Technofiction review of

The Chaplain's Legacy

by Roger Bourke White Jr., copyright June 2013


Brad Torgersen, author of The Chaplain's Legacy, which appears in the July/August 2013 double issue of Analog, is a fellow LTUE panelist, Superstar Writers Seminars alum, and active Facebooker. So I've known for a couple years that he's an SF author who's made good, but this is my first opportunity to read some of his stuff.

This story is a wonderful match for Analog style. Sadly, Analog style is one I no longer enjoy.


The story setting is one of Analog's classics. It starts out on a star ship with a tense peace negotiation between humans and "mantes" -- bug-like aliens who are a bit technologically superior to humans. The protagonist is a human invited to the negotiating table because of previous invaluable experience gained with these aliens in the first story. There is betrayal, shooting starts on both sides and gets serious enough to trash the ship. It's Man the Lifeboats! time.

Our protagonist finds himself in a lifeboat with another human negotiator and two mantis negotiators, one of which is his old acquaintance from the first story in this series and the other is Queen Mother, chief negotiator. They land on a "nameless world" that was nearby.

Once on the world they have a wilderness survival adventure during which self-discovery happens, and then a final shoot-out as both humans and mantes show up to rescue them.

This much of the story is classic Analog. It could have been written just as easily in the 1940's as it could today.

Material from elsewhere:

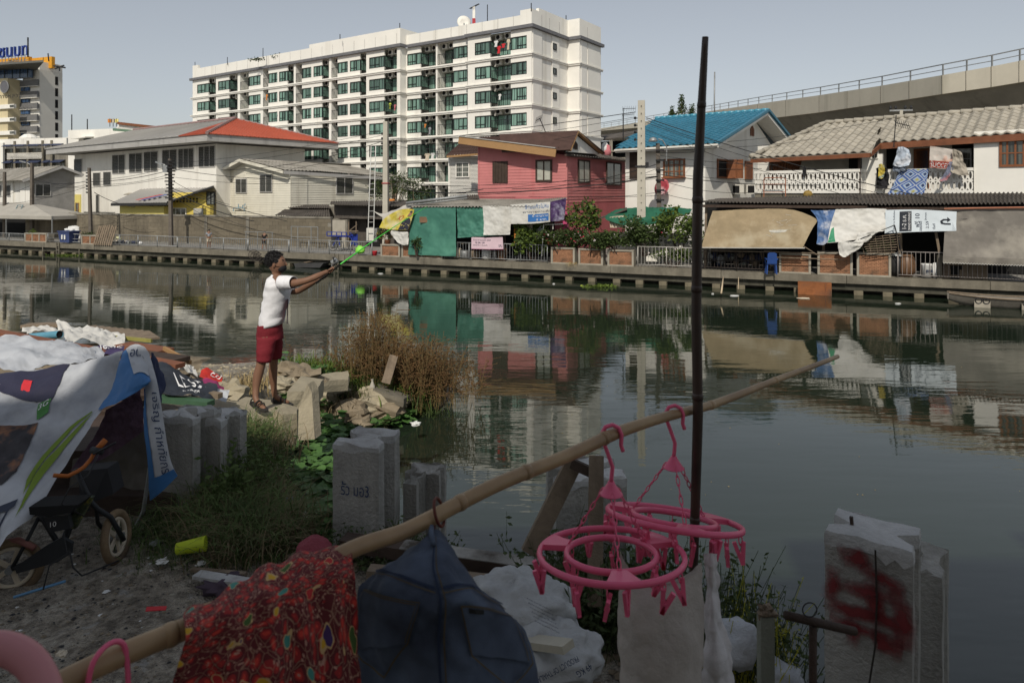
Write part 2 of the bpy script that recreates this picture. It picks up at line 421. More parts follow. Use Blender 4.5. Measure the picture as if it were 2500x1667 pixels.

Torgersen does a nice job of portraying "strack" (gung-ho) military in this story, and the aliens are sufficiently alien to be interesting and believable.

The story's internal consistency breaks down when the party hits the planet surface:

o There's a planet close by? How convenient for the story teller.

o This world's climate is earth-like enough that the party can walk for days wearing only uniforms and sleeping in sleeping bags. There is even rain and running water. Yet there is no native life, not even slime, and neither humans or mantes have begun colonizing this world? So ideal for colonizing, one-in-a-million, but not taken advantage of? How strange?

o The classic trope of loosing communication. And the classic trope of trying to walk out of the situation rather than staying close to the lifeboat wreck because that will be much easier to spot and may still have some vestigial beaconing capability.

The modern twist -- the part that couldn't have been written in the 1940's -- is having some of the characters suffer from virtual reality addiction. Neat concept, I like it, it's good Technofiction, but this doesn't show up until three quarters through the story. And the story quickly moves through exploring VR addiction to get back to action and a classic cavalry comes to the rescue shoot-out and ending.

In sum, Torgersen has produced a work that fits well into the classic Analog format. It's a good action story taking place on terrain that has appeared in countless pulp fiction westerns as waterless, lifeless desert. And there's just a wee smidgen of modern twist garnishing this classic.

Wonderful! ...if you're an Analog reader. But this reminds me vividly of why I quickly gave up on reading Analog when I tried a subscription ten years ago while I was in Korea. It's way, way, too classic in formula and format for my taste.